## start Supplied entries
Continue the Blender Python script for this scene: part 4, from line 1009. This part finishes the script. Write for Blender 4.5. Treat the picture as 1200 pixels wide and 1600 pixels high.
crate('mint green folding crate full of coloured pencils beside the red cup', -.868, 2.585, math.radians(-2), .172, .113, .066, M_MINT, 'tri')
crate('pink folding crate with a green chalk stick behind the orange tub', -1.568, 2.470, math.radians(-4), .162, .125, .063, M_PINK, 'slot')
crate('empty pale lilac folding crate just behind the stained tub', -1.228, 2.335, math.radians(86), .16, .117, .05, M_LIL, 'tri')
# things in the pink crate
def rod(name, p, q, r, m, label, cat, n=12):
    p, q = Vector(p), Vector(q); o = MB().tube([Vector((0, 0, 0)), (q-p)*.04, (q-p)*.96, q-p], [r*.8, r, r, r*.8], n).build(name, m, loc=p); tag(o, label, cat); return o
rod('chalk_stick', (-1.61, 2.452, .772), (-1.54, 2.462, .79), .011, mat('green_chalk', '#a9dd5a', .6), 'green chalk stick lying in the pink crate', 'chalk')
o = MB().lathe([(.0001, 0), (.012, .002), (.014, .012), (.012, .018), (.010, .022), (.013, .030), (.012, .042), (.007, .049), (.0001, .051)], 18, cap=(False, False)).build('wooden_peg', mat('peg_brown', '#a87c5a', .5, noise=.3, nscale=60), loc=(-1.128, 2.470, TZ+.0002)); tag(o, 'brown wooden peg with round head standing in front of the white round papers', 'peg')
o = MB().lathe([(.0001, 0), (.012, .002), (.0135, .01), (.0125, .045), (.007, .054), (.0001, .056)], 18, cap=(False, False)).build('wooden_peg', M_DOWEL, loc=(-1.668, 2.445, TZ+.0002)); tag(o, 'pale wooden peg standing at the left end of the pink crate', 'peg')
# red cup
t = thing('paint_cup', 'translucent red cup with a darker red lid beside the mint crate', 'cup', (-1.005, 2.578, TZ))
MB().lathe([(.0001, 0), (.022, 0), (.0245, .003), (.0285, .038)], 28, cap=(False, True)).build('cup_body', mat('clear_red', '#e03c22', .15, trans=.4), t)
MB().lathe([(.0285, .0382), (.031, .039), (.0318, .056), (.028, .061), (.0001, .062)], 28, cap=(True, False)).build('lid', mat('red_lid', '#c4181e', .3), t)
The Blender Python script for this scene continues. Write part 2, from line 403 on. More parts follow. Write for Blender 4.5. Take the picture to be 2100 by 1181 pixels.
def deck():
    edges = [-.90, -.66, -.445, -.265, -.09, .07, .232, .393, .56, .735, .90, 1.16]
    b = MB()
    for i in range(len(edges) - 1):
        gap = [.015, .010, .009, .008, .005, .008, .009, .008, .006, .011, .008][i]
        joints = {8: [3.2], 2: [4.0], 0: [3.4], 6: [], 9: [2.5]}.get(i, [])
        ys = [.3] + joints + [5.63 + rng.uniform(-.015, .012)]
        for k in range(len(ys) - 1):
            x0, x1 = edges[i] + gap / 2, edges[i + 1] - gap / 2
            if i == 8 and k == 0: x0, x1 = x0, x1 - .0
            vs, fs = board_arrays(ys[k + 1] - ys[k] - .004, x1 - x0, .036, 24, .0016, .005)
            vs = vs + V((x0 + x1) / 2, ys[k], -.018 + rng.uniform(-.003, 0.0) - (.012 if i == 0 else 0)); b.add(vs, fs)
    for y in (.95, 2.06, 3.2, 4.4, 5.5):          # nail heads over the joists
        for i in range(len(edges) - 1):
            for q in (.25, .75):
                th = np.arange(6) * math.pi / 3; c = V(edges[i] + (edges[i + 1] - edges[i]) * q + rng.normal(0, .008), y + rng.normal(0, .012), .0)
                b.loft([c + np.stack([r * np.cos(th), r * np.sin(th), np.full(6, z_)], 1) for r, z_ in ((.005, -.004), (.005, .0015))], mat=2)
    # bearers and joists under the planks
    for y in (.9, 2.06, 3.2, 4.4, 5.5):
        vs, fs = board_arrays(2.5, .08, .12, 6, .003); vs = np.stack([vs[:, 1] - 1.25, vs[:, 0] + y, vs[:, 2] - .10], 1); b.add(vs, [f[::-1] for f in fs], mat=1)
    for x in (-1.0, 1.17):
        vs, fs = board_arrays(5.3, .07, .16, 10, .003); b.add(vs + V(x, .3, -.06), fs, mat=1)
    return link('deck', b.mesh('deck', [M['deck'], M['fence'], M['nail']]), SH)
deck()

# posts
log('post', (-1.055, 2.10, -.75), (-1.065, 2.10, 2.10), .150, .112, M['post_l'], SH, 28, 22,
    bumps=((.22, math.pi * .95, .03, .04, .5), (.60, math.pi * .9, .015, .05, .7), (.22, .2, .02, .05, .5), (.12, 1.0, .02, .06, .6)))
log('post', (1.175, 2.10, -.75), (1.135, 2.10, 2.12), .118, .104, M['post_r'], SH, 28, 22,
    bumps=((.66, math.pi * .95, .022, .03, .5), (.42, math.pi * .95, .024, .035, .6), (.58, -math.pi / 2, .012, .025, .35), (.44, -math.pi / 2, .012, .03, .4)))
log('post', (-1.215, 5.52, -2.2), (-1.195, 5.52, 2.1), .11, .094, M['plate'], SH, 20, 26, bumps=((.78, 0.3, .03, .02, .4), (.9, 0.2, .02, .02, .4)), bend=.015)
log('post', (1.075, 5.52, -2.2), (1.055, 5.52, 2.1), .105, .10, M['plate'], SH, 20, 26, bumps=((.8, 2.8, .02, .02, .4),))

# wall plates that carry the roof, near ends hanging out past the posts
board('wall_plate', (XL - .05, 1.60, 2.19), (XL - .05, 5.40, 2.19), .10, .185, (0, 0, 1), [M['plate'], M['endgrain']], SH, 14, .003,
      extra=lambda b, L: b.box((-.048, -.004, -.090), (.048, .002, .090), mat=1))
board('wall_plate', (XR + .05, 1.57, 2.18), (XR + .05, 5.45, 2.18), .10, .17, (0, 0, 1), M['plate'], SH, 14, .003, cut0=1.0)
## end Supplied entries
▶ What this task involves
Write the data back out verbatim.

▶ Reply
Continue the Blender Python script for this scene: part 4, from line 1009. This part finishes the script. Write for Blender 4.5. Treat the picture as 1200 pixels wide and 1600 pixels high.
crate('mint green folding crate full of coloured pencils beside the red cup', -.868, 2.585, math.radians(-2), .172, .113, .066, M_MINT, 'tri')
crate('pink folding crate with a green chalk stick behind the orange tub', -1.568, 2.470, math.radians(-4), .162, .125, .063, M_PINK, 'slot')
crate('empty pale lilac folding crate just behind the stained tub', -1.228, 2.335, math.radians(86), .16, .117, .05, M_LIL, 'tri')
# things in the pink crate
def rod(name, p, q, r, m, label, cat, n=12):
    p, q = Vector(p), Vector(q); o = MB().tube([Vector((0, 0, 0)), (q-p)*.04, (q-p)*.96, q-p], [r*.8, r, r, r*.8], n).build(name, m, loc=p); tag(o, label, cat); return o
rod('chalk_stick', (-1.61, 2.452, .772), (-1.54, 2.462, .79), .011, mat('green_chalk', '#a9dd5a', .6), 'green chalk stick lying in the pink crate', 'chalk')
o = MB().lathe([(.0001, 0), (.012, .002), (.014, .012), (.012, .018), (.010, .022), (.013, .030), (.012, .042), (.007, .049), (.0001, .051)], 18, cap=(False, False)).build('wooden_peg', mat('peg_brown', '#a87c5a', .5, noise=.3, nscale=60), loc=(-1.128, 2.470, TZ+.0002)); tag(o, 'brown wooden peg with round head standing in front of the white round papers', 'peg')
o = MB().lathe([(.0001, 0), (.012, .002), (.0135, .01), (.0125, .045), (.007, .054), (.0001, .056)], 18, cap=(False, False)).build('wooden_peg', M_DOWEL, loc=(-1.668, 2.445, TZ+.0002)); tag(o, 'pale wooden peg standing at the left end of the pink crate', 'peg')
# red cup
t = thing('paint_cup', 'translucent red cup with a darker red lid beside the mint crate', 'cup', (-1.005, 2.578, TZ))
MB().lathe([(.0001, 0), (.022, 0), (.0245, .003), (.0285, .038)], 28, cap=(False, True)).build('cup_body', mat('clear_red', '#e03c22', .15, trans=.4), t)
MB().lathe([(.0285, .0382), (.031, .039), (.0318, .056), (.028, .061), (.0001, .062)], 28, cap=(True, False)).build('lid', mat('red_lid', '#c4181e', .3), t)
The Blender Python script for this scene continues. Write part 2, from line 403 on. More parts follow. Write for Blender 4.5. Take the picture to be 2100 by 1181 pixels.
def deck():
    edges = [-.90, -.66, -.445, -.265, -.09, .07, .232, .393, .56, .735, .90, 1.16]
    b = MB()
    for i in range(len(edges) - 1):
        gap = [.015, .010, .009, .008, .005, .008, .009, .008, .006, .011, .008][i]
        joints = {8: [3.2], 2: [4.0], 0: [3.4], 6: [], 9: [2.5]}.get(i, [])
        ys = [.3] + joints + [5.63 + rng.uniform(-.015, .012)]
        for k in range(len(ys) - 1):
            x0, x1 = edges[i] + gap / 2, edges[i + 1] - gap / 2
            if i == 8 and k == 0: x0, x1 = x0, x1 - .0
            vs, fs = board_arrays(ys[k + 1] - ys[k] - .004, x1 - x0, .036, 24, .0016, .005)
            vs = vs + V((x0 + x1) / 2, ys[k], -.018 + rng.uniform(-.003, 0.0) - (.012 if i == 0 else 0)); b.add(vs, fs)
    for y in (.95, 2.06, 3.2, 4.4, 5.5):          # nail heads over the joists
        for i in range(len(edges) - 1):
            for q in (.25, .75):
                th = np.arange(6) * math.pi / 3; c = V(edges[i] + (edges[i + 1] - edges[i]) * q + rng.normal(0, .008), y + rng.normal(0, .012), .0)
                b.loft([c + np.stack([r * np.cos(th), r * np.sin(th), np.full(6, z_)], 1) for r, z_ in ((.005, -.004), (.005, .0015))], mat=2)
    # bearers and joists under the planks
    for y in (.9, 2.06, 3.2, 4.4, 5.5):
        vs, fs = board_arrays(2.5, .08, .12, 6, .003); vs = np.stack([vs[:, 1] - 1.25, vs[:, 0] + y, vs[:, 2] - .10], 1); b.add(vs, [f[::-1] for f in fs], mat=1)
    for x in (-1.0, 1.17):
        vs, fs = board_arrays(5.3, .07, .16, 10, .003); b.add(vs + V(x, .3, -.06), fs, mat=1)
    return link('deck', b.mesh('deck', [M['deck'], M['fence'], M['nail']]), SH)
deck()

# posts
log('post', (-1.055, 2.10, -.75), (-1.065, 2.10, 2.10), .150, .112, M['post_l'], SH, 28, 22,
    bumps=((.22, math.pi * .95, .03, .04, .5), (.60, math.pi * .9, .015, .05, .7), (.22, .2, .02, .05, .5), (.12, 1.0, .02, .06, .6)))
log('post', (1.175, 2.10, -.75), (1.135, 2.10, 2.12), .118, .104, M['post_r'], SH, 28, 22,
    bumps=((.66, math.pi * .95, .022, .03, .5), (.42, math.pi * .95, .024, .035, .6), (.58, -math.pi / 2, .012, .025, .35), (.44, -math.pi / 2, .012, .03, .4)))
log('post', (-1.215, 5.52, -2.2), (-1.195, 5.52, 2.1), .11, .094, M['plate'], SH, 20, 26, bumps=((.78, 0.3, .03, .02, .4), (.9, 0.2, .02, .02, .4)), bend=.015)
log('post', (1.075, 5.52, -2.2), (1.055, 5.52, 2.1), .105, .10, M['plate'], SH, 20, 26, bumps=((.8, 2.8, .02, .02, .4),))

# wall plates that carry the roof, near ends hanging out past the posts
board('wall_plate', (XL - .05, 1.60, 2.19), (XL - .05, 5.40, 2.19), .10, .185, (0, 0, 1), [M['plate'], M['endgrain']], SH, 14, .003,
      extra=lambda b, L: b.box((-.048, -.004, -.090), (.048, .002, .090), mat=1))
board('wall_plate', (XR + .05, 1.57, 2.18), (XR + .05, 5.45, 2.18), .10, .17, (0, 0, 1), M['plate'], SH, 14, .003, cut0=1.0)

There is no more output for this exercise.